LAURIE ANDERSON at the Phoenix Concert Theatre, September 13. Tickets: $25.50. Attendance: 400. Rating: NNNN


walking past the coat check atthe Phoenix and down the corridor toward the concert area, you heard no pre-show music thumping from the house PA, no crowd chatter, nothing that would indicate that Laurie Anderson was minutes away from beginning her show. It was two days after the devastating terrorist attacks, and the people who’d turned out simply sat motionless in the darkened venue, silently facing the stage, waiting for something to happen. “I just had to get away from the news reports,” a person muttered to a slouching friend staring at nothing in particular.

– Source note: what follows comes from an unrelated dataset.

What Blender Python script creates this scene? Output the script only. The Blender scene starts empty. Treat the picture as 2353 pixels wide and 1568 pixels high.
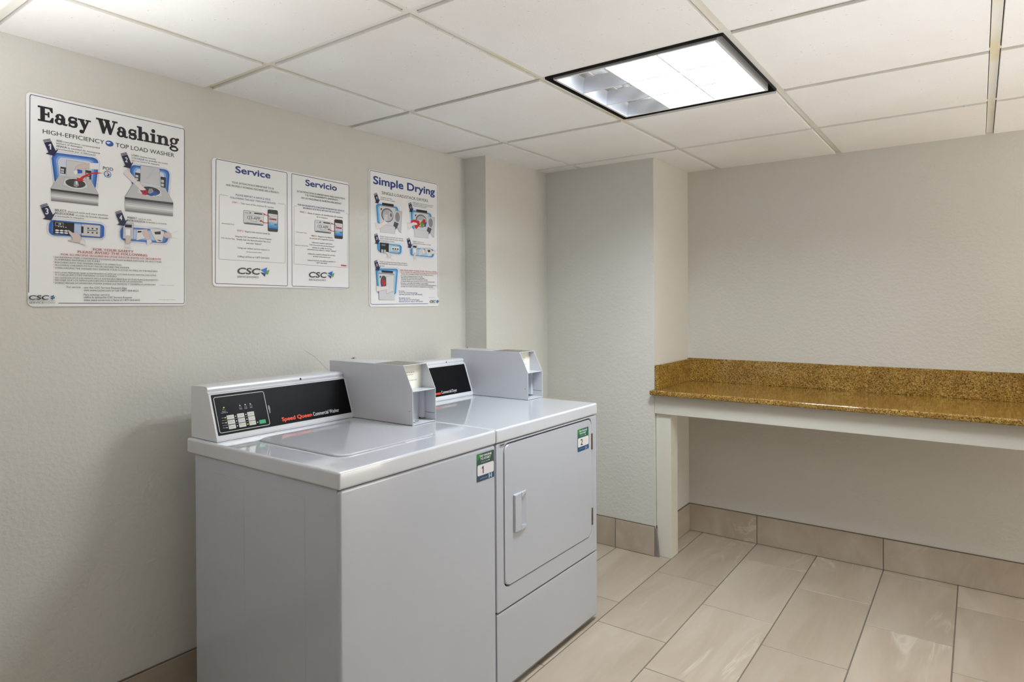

At precisely 9:15 pm, the cold electronic hum of the machines onstage was interrupted by the sound of polite applause as Anderson, dressed in black, peeled back the curtain and stepped forward to announce, “This performance is dedicated to the people who died on Tuesday.”

With that she drew back her violin bow and poured her heart into a moving elegy. It appeared to be an indication that Anderson, an obsessive long-range planner, was going to scrap her intended set and instead play a more appropriate selection of music in light of the recent tragedy.

Just like after you’ve had a breakup, when each song you hear sounds like it was written about your heartache, everything Anderson sang seemed to refer to the New York tragedy.

That bit in Pieces And Parts about the “bones of a fallen angel” drew gasps from the audience before she even got to the big finish, “Get hit in your heart and you’re pieces and parts, pieces and parts.”

In the song Statue Of Liberty, you could see people turning to each other with astonished looks (“Did she just say what I think she said?”) as Anderson intoned, “It’s a good day to run away/Freedom is a scary thing.” Then she continued with “Hello, goodbye to all the men and women who pass through her port into the open ocean/ Now you’re just another spec on the horizon/Just another spec on the sea.”

The fact that Anderson told me a month in advance that these were the songs she’d be playing in Toronto just made the eerie coincidences like the moment in O Superman where she emotionlessly bellowed, “Here come the planes, here come the American planes,” that much more chilling.

About 90 minutes later, the house lights came up and people quietly began filing out, many shaking their heads just like me.